Il fallimento del "bailout", il piano di salvataggio delle industrie automobilistiche con un intervento statale di 15 miliardi di dollari, è stato causato principalmente dai Repubblicani moderati del Campidoglio, che in questi ultimi giorni di legislatura (il nuovo Congresso non è ancora insediato, e queste sedute sono chiamate "anatra zoppa") sono divisi tra la encessità di salvare le industrie e la volontà di attenersi ai propri principi, già traditi con il "bailout" di settembre.
La Casa Bianca aveva trovato faticosamente un accordo con i Democratici per votare un pacchetto di aiuti immediati a General Motors, Ford e Chrysler. I Democratici avevano annunciato il voto a favore, mentre i Repubblicani conservatori si erano opposti ponendo condizioni che non erano state accettate: che i salari dei dipendenti di Gm, Ford e Chrysler fossero ridotti al livello di quelli dei concorrenti non sindacalizzati, a cominciare dalle case giapponesi, gia nel 2009. Questo ha fatto diventare i Repubblicani moderati l'ago della bilancia.
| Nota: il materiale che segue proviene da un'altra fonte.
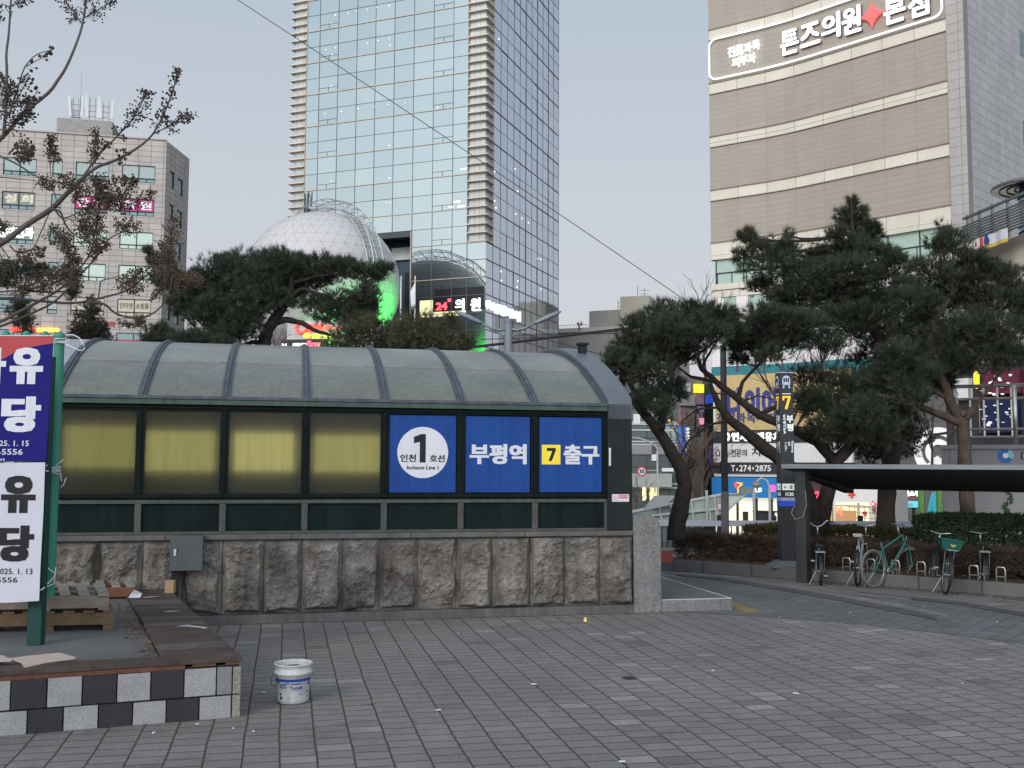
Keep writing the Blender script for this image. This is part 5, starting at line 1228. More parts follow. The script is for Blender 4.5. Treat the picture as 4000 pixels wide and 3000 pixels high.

Sia Bush che molti osservatori erano convinti che questi non avrebbero fatto mancare il proprio voto ad un provvedimento che, per quanto impopolare tra la destra, era necessario per evitare fallimenti clamorosi. I fatti gli hanno dato torto, e il piano non ha ottenuto neanche i voti necessari per essere portato in aula.
Va anche aggiunto che al Senato i Democratici non hanno potuto contare su tre voti chiave, quelli di Obama, Biden e Hillary Clinton.
Ora GM e Chrysler rischiano di entrare in amminstrazione controllata entro fine anno. Ford ha chiesto linee di credito per il futuro. Gm ieri notte ha già ingaggiato esperti legali e finanziari, tra cui Harvey R. Miller di Weil Gotshal & Manges, per preparare un eventuale ingresso in Chapter 11.
Ora, dicono gli esperti, l'unica speranza per le tre case automobilistiche e' che l'amministrazione Bush decida di garantire al settore l'accesso al Tarp, il piano di aiuti per il comparto finanziario.